Thank you for that generous introduction, and good afternoon, everyone. It's a pleasure to be here -- among friends -- and a privilege to appear before such a distinguished audience.

It's been quite a day. We've heard some very thoughtful -- and thought provoking -- words here this afternoon; and I know we're all looking forward to sitting down and discussing them over a little refreshment later. So, with that in mind, I'll try to keep my remarks reasonably short.

I have been asked to talk to you today about Our Industry -- Its Capabilities and Its Constraints. But before I get in to my assigned topic, I'd like to say a few words about another subject that also begins with the letter "c" -- and that is credibility. It's a problem our industry is having to contend with more and more each day.

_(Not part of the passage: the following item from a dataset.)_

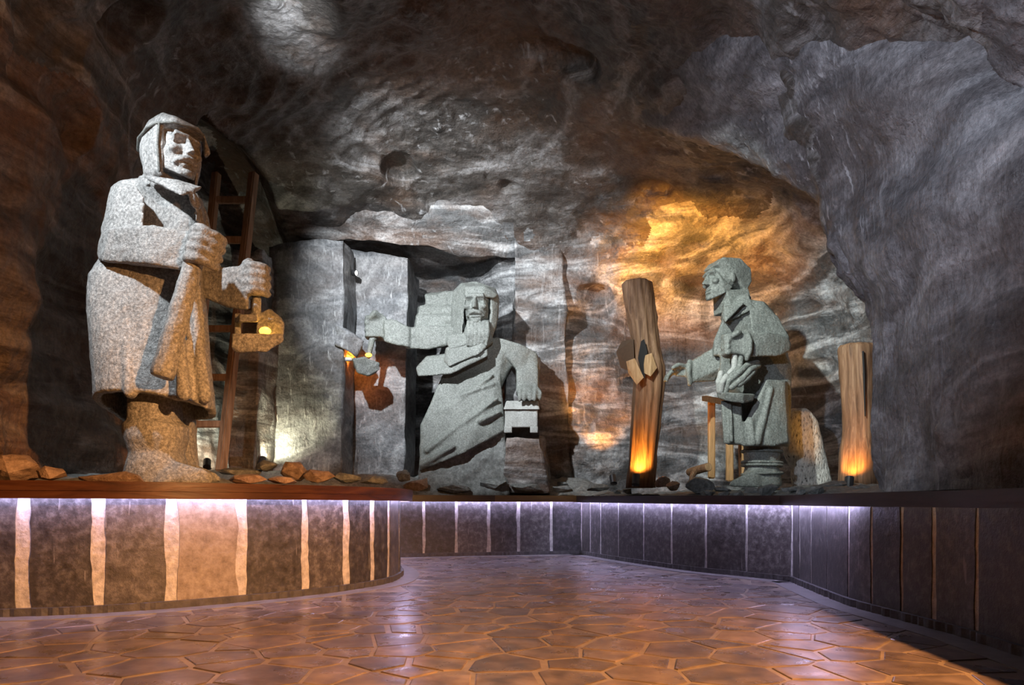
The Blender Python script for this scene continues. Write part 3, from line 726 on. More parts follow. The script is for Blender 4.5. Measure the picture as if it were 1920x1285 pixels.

I know you've often stopped and wondered -- just as I have -- how in the world did a bunch of Good Guys like us ever become so unpopular -- or so misunderstood. It's hard to imagine that some people just don't believe we have their best interests at heart. They don't seem to trust what we have to say. I hate o admit this, but possibly some of the mistrust is of our own doing. While some of us were predicting an energy crunch some l0'and even 20 years ago, we ended up selling our oil -- and especially our price-controlled natural gas -- at ridiculously low prices. And not only that -- because of the competitive nature of our business -- we also gave away dishes, balloons and hula-hoops, to boot!

No wonder some people have trouble believing that the country really faces a serious energy problem -- but it does. It's a matter of simple arithmetic.

Right now, the United States relies on oil and natural gas for three-fourths of its energy. But our nation's economy requires more petroleum than America is producing from its own domestic fields. And we're using up our oil and gas reserves faster than we are finding replacement for them.

This, in turn, is causing a rapid increase in our dependence on foreign oil. Last year, for instance, the U. S. imported almost half of its crude oil and refined products -- at a cost of more than $45 billion. Even with Alaska's North Slope oil now moving to market, our imports are not likely to decline this year -- and neither is the cost.

Some time in the future -- as we all know -- alternate energy resources will be developed; but this will take a long time and cost a lot of money. Alternate resources are not likely to provide more than a token contribution to our country's energy supply for 20 to 25 years -- at the very least.

To bridge this gap, we are going to need more oil and natural gas. Even with vigorous conservation and increased coal and nuclear power development, our nation most likely will be relying on oil and gas for about 60 percent of its energy in 1985.